Windows Server 2003 SP2 To Be 'Pushed' on Patch Tuesday

The next "Patch Tuesday" will also be "Upgrade Tuesday" for admins, as Microsoft releases Windows Server 2003 Service Pack 2 (SP2) through Automatic Updates.

SP2 has been out since March 13, which was also a Patch Tuesday. Patch Tuesday is when Microsoft releases security patches for all its products. It's always the second Tuesday of each month. This is the first time, however, it will automatically be pushed to users.

That doesn't mean it will be automatically installed, however. Admins will still have to go through the standard process of accepting the End-User License Agreement (EULA) and go through the Welcome screen before installation begins, according to a notice on the Windows Server Division blog. Admins also have the option of blocking the update through a toolkit specifically released for blocking the SP2 update.

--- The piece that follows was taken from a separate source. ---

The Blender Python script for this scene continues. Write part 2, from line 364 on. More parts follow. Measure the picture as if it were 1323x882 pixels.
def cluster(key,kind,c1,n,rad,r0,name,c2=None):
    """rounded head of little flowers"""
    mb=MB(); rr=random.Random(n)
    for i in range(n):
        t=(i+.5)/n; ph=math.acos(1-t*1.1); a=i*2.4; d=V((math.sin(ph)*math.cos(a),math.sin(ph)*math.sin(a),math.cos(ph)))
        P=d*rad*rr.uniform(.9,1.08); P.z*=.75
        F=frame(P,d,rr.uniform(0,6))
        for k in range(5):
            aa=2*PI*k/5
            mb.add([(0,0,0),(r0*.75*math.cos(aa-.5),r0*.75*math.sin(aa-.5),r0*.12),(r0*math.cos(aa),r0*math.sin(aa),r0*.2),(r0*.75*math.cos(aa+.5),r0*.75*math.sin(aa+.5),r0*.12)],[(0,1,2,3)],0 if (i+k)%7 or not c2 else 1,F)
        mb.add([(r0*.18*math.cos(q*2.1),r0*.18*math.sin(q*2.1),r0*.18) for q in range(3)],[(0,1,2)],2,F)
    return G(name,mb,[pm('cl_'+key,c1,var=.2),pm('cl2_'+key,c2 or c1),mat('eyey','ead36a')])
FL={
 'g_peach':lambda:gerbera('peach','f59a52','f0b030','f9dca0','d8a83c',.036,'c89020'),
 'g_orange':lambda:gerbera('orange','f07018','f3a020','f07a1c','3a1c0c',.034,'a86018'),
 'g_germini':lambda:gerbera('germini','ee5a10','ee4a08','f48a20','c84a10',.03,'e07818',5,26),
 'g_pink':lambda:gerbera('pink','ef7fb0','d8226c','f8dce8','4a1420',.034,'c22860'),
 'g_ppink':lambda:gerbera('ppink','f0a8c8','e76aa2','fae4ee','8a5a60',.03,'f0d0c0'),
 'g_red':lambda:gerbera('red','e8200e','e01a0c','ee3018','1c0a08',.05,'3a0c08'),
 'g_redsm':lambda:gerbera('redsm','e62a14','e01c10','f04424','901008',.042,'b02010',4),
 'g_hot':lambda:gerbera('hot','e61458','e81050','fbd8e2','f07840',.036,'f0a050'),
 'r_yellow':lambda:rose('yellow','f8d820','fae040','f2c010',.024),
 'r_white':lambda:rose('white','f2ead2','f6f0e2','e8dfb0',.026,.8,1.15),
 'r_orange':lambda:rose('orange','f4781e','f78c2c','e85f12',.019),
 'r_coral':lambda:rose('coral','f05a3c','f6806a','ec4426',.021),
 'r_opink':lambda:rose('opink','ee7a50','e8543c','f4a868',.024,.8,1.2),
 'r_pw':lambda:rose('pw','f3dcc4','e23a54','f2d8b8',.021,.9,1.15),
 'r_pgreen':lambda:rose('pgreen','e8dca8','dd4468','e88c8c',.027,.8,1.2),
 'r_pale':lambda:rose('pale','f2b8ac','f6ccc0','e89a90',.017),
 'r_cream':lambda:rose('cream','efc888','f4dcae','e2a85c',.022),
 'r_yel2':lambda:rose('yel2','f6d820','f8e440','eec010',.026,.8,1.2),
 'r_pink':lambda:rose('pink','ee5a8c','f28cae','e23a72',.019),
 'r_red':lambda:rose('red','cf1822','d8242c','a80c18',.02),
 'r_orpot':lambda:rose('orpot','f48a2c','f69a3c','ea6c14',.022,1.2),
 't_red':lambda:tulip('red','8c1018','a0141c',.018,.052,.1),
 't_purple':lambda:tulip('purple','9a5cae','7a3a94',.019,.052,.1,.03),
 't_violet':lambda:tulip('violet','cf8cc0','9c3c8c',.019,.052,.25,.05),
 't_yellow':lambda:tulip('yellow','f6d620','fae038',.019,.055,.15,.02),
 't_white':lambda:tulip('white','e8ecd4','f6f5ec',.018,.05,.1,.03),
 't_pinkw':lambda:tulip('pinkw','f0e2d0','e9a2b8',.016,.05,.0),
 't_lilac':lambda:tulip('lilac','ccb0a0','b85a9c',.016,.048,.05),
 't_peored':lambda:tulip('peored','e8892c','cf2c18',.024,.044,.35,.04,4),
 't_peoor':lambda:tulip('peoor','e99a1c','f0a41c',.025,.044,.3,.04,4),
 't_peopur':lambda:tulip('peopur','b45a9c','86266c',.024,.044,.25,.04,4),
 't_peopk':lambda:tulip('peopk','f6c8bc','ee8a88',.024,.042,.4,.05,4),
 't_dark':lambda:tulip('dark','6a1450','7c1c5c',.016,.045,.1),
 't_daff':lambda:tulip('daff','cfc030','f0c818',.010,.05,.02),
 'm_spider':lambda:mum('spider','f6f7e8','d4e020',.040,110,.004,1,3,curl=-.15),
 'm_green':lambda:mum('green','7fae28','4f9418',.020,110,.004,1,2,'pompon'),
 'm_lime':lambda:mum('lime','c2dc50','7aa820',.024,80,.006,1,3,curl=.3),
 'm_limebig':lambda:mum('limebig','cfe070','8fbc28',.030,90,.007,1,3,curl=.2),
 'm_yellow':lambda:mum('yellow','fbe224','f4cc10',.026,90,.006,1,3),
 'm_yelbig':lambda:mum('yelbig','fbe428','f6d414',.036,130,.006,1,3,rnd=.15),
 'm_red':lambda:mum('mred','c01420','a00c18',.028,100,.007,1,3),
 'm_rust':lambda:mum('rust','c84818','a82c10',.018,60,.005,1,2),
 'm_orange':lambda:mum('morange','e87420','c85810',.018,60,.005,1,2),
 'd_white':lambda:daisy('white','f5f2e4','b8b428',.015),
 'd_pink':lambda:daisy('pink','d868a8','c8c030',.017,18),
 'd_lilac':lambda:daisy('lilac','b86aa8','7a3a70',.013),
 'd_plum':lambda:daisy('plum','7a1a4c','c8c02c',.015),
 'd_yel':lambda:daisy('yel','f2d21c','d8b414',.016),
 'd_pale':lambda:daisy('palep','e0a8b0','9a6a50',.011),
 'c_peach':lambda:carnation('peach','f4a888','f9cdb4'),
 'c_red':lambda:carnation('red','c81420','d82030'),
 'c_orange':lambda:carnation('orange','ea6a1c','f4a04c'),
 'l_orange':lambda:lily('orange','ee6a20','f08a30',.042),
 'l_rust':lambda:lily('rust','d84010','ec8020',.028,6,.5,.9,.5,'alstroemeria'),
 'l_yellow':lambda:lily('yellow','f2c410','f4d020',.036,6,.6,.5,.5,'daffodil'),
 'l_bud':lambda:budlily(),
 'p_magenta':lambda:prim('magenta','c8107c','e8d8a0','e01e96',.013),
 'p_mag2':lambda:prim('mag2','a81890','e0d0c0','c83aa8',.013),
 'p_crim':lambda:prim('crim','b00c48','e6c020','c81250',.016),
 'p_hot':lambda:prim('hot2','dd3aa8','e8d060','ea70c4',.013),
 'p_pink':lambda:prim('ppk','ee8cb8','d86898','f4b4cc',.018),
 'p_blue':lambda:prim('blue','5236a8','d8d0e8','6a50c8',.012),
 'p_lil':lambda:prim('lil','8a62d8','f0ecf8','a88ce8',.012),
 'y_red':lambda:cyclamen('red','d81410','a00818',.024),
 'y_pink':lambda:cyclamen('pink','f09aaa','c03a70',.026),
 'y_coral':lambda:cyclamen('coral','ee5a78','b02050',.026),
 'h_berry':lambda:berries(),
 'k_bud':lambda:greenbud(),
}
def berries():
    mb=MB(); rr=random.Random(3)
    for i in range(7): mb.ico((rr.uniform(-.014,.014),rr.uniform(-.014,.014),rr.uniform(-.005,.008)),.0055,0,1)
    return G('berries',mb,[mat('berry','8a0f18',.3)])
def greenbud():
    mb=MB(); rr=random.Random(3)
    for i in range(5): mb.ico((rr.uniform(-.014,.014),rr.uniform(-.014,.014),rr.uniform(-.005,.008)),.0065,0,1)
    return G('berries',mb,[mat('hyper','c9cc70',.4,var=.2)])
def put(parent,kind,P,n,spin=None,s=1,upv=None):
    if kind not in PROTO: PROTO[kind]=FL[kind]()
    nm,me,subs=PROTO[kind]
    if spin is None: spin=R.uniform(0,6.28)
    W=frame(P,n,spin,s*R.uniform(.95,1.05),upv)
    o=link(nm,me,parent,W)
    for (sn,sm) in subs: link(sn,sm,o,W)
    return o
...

SP2 includes a number of enhancements for management, security and scalability. The latest version of the Microsoft Management Console (MMC), version 3.0, is included. The MMC provides a common management interface for myriad snap-ins which help manage a network. Also included is improved filtering for IPsec, Microsoft's IP security technology, and the introduction of the Scalable Networking Pack (SNP), which helps in scaling up network-based applications to meet heavier user demand.

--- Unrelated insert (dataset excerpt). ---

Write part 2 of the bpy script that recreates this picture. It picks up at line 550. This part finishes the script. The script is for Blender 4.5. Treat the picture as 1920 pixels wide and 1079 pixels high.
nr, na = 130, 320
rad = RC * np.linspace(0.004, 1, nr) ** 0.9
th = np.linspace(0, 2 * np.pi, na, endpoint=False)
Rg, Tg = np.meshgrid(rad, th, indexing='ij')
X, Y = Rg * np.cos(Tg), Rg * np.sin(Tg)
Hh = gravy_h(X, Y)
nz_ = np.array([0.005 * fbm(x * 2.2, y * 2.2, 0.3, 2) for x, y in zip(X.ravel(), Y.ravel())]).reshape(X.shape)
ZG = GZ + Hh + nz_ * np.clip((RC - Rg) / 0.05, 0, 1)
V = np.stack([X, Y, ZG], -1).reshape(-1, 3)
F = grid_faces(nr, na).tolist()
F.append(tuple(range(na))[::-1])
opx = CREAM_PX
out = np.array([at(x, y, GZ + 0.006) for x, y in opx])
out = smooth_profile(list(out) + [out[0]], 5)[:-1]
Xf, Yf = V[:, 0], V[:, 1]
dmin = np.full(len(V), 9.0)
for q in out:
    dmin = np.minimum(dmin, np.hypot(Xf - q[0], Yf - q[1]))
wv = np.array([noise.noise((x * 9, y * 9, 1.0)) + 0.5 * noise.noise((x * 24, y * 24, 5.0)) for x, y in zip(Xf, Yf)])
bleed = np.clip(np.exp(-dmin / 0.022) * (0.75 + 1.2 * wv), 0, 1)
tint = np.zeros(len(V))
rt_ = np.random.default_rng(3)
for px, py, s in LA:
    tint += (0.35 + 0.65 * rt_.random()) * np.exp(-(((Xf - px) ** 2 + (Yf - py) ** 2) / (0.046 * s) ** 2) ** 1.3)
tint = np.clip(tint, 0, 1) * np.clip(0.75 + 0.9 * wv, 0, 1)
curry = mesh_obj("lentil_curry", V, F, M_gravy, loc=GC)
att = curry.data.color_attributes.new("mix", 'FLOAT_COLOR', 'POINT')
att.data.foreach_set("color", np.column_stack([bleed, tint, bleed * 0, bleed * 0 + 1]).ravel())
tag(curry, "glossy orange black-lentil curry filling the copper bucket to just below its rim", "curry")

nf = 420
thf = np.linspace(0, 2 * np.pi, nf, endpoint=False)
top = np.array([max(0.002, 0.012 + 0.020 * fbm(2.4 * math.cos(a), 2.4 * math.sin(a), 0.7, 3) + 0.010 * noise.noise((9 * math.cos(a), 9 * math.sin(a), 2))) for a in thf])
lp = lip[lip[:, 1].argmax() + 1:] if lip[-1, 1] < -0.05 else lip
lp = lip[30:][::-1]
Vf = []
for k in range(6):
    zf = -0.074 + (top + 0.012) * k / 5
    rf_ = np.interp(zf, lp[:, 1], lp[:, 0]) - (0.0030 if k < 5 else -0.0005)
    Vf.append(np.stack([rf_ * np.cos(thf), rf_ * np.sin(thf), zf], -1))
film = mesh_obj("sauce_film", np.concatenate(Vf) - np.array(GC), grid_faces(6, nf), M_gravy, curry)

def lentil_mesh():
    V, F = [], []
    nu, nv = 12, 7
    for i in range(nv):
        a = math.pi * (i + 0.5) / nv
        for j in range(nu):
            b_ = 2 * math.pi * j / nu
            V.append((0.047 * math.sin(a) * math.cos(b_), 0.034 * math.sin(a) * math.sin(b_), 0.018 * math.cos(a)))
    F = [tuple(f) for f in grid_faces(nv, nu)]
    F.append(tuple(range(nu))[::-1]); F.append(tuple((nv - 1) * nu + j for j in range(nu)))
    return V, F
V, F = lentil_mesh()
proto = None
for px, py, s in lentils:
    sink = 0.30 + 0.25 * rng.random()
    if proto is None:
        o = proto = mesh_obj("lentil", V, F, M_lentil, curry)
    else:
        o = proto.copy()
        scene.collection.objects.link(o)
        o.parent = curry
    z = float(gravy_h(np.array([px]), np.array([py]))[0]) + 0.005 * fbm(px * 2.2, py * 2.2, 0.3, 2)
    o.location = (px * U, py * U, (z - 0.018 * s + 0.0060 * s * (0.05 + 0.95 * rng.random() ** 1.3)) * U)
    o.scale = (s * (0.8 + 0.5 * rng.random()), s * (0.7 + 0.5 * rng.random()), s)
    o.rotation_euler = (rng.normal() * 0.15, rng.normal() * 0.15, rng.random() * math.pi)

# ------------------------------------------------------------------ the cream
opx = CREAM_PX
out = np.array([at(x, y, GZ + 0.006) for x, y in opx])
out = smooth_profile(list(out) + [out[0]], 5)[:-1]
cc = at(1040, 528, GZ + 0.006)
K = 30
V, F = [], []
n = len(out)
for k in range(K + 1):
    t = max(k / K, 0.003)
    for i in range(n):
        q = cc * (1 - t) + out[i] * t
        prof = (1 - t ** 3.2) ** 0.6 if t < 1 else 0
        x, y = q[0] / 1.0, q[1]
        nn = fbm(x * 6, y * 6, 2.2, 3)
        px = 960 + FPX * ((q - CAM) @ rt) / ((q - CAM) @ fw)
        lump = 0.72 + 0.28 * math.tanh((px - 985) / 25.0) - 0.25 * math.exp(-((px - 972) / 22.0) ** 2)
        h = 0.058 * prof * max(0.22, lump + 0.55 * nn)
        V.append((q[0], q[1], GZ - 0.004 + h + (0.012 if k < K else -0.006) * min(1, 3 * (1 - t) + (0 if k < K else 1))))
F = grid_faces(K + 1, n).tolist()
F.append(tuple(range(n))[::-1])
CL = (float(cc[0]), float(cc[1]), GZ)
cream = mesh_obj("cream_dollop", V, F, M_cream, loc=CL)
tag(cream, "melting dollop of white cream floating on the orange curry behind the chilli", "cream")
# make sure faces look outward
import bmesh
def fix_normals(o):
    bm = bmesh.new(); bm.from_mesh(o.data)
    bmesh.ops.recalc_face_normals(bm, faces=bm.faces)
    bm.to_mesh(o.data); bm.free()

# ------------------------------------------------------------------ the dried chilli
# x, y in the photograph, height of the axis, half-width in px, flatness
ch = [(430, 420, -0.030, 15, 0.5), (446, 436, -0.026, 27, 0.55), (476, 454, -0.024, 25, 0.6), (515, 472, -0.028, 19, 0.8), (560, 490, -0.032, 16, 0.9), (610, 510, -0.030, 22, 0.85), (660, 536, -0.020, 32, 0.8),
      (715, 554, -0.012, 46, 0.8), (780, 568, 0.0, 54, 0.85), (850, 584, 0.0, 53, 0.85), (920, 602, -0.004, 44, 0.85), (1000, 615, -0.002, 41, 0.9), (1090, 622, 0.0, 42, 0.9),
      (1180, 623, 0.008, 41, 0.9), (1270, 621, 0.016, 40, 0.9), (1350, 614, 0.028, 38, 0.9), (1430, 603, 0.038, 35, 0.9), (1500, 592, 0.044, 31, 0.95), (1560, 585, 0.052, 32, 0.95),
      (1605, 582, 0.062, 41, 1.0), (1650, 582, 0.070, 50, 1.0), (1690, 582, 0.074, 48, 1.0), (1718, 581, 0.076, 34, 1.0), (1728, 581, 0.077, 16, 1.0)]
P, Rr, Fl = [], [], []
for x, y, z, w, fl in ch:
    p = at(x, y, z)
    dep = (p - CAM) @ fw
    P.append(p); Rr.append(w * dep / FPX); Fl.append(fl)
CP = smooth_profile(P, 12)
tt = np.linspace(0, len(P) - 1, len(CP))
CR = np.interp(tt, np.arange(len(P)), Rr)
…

Those improvements don't mean that installing SP2 is a slam dunk, however. According to Microsoft, some businesses using Small Business Server (SBS) 2003 are encountering problems, including:

- An inability to successfully connect inbound using VPN (Clients get "Error 800: Unable to establish connection").

- No reliable connection to the Internet using SecureNat.

- Some Outlook clients fail to connect to the Exchange server

The problems aren't exclusive to SBS, Microsoft said, but they tend to be found more often in SBS shops. SP2 is also causing problems with firewalls, both the built-in Windows Firewall and some third-party firewalls.